== STATED GOAL ==
Print the entire listing. Each line must match the original exactly.

== DATASET ==
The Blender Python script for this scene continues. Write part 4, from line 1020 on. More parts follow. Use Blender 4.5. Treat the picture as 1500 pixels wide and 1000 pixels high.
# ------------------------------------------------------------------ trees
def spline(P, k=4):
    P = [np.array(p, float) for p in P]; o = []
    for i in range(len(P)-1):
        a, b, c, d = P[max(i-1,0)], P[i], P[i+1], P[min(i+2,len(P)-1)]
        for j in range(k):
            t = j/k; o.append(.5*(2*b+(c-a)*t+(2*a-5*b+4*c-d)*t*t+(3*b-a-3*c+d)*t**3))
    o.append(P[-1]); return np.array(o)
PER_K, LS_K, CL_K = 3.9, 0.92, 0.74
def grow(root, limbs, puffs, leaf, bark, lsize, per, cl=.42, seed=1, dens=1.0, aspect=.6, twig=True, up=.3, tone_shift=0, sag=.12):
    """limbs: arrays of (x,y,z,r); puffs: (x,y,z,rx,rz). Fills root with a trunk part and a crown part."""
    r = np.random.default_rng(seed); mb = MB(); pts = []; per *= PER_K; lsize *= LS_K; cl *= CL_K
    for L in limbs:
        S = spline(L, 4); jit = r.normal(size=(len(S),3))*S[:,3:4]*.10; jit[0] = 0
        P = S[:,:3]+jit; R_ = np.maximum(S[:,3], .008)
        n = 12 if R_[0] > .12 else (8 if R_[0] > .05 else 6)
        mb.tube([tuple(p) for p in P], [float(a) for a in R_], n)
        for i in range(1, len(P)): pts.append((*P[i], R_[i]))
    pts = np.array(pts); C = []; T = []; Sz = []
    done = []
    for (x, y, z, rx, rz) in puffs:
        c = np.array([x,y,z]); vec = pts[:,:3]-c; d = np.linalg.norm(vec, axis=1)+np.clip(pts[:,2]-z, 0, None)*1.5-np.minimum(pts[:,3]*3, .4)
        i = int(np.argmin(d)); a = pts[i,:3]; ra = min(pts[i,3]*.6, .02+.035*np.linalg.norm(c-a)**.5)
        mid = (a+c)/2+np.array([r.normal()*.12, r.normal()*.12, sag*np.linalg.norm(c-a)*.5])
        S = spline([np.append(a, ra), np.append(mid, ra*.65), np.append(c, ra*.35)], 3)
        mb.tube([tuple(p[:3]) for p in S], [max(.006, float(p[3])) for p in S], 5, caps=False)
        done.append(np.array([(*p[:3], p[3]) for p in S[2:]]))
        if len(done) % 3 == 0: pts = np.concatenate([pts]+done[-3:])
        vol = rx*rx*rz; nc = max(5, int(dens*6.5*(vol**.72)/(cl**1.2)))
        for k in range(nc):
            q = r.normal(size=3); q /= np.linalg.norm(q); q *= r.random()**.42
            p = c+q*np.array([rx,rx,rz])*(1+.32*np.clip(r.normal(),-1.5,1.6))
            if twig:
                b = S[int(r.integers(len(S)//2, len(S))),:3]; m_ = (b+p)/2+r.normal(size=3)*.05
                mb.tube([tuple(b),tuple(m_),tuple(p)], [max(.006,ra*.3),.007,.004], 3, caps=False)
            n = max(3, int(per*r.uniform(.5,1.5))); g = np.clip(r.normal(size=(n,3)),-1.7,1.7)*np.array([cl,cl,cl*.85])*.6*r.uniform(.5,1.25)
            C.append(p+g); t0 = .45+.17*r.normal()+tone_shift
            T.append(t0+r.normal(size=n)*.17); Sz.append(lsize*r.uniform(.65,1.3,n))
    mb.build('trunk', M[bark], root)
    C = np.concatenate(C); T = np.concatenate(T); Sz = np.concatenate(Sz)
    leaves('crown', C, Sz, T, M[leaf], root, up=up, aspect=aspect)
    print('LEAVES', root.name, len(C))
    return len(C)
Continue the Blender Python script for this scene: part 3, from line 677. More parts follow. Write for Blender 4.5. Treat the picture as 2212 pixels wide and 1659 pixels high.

== ANSWER FOR THE TASK ==
The Blender Python script for this scene continues. Write part 4, from line 1020 on. More parts follow. Use Blender 4.5. Treat the picture as 1500 pixels wide and 1000 pixels high.
# ------------------------------------------------------------------ trees
def spline(P, k=4):
    P = [np.array(p, float) for p in P]; o = []
    for i in range(len(P)-1):
        a, b, c, d = P[max(i-1,0)], P[i], P[i+1], P[min(i+2,len(P)-1)]
        for j in range(k):
            t = j/k; o.append(.5*(2*b+(c-a)*t+(2*a-5*b+4*c-d)*t*t+(3*b-a-3*c+d)*t**3))
    o.append(P[-1]); return np.array(o)
PER_K, LS_K, CL_K = 3.9, 0.92, 0.74
def grow(root, limbs, puffs, leaf, bark, lsize, per, cl=.42, seed=1, dens=1.0, aspect=.6, twig=True, up=.3, tone_shift=0, sag=.12):
    """limbs: arrays of (x,y,z,r); puffs: (x,y,z,rx,rz). Fills root with a trunk part and a crown part."""
    r = np.random.default_rng(seed); mb = MB(); pts = []; per *= PER_K; lsize *= LS_K; cl *= CL_K
    for L in limbs:
        S = spline(L, 4); jit = r.normal(size=(len(S),3))*S[:,3:4]*.10; jit[0] = 0
        P = S[:,:3]+jit; R_ = np.maximum(S[:,3], .008)
        n = 12 if R_[0] > .12 else (8 if R_[0] > .05 else 6)
        mb.tube([tuple(p) for p in P], [float(a) for a in R_], n)
        for i in range(1, len(P)): pts.append((*P[i], R_[i]))
    pts = np.array(pts); C = []; T = []; Sz = []
    done = []
    for (x, y, z, rx, rz) in puffs:
        c = np.array([x,y,z]); vec = pts[:,:3]-c; d = np.linalg.norm(vec, axis=1)+np.clip(pts[:,2]-z, 0, None)*1.5-np.minimum(pts[:,3]*3, .4)
        i = int(np.argmin(d)); a = pts[i,:3]; ra = min(pts[i,3]*.6, .02+.035*np.linalg.norm(c-a)**.5)
        mid = (a+c)/2+np.array([r.normal()*.12, r.normal()*.12, sag*np.linalg.norm(c-a)*.5])
        S = spline([np.append(a, ra), np.append(mid, ra*.65), np.append(c, ra*.35)], 3)
        mb.tube([tuple(p[:3]) for p in S], [max(.006, float(p[3])) for p in S], 5, caps=False)
        done.append(np.array([(*p[:3], p[3]) for p in S[2:]]))
        if len(done) % 3 == 0: pts = np.concatenate([pts]+done[-3:])
        vol = rx*rx*rz; nc = max(5, int(dens*6.5*(vol**.72)/(cl**1.2)))
        for k in range(nc):
            q = r.normal(size=3); q /= np.linalg.norm(q); q *= r.random()**.42
            p = c+q*np.array([rx,rx,rz])*(1+.32*np.clip(r.normal(),-1.5,1.6))
            if twig:
                b = S[int(r.integers(len(S)//2, len(S))),:3]; m_ = (b+p)/2+r.normal(size=3)*.05
                mb.tube([tuple(b),tuple(m_),tuple(p)], [max(.006,ra*.3),.007,.004], 3, caps=False)
            n = max(3, int(per*r.uniform(.5,1.5))); g = np.clip(r.normal(size=(n,3)),-1.7,1.7)*np.array([cl,cl,cl*.85])*.6*r.uniform(.5,1.25)
            C.append(p+g); t0 = .45+.17*r.normal()+tone_shift
            T.append(t0+r.normal(size=n)*.17); Sz.append(lsize*r.uniform(.65,1.3,n))
    mb.build('trunk', M[bark], root)
    C = np.concatenate(C); T = np.concatenate(T); Sz = np.concatenate(Sz)
    leaves('crown', C, Sz, T, M[leaf], root, up=up, aspect=aspect)
    print('LEAVES', root.name, len(C))
    return len(C)
Continue the Blender Python script for this scene: part 3, from line 677. More parts follow. Write for Blender 4.5. Treat the picture as 2212 pixels wide and 1659 pixels high.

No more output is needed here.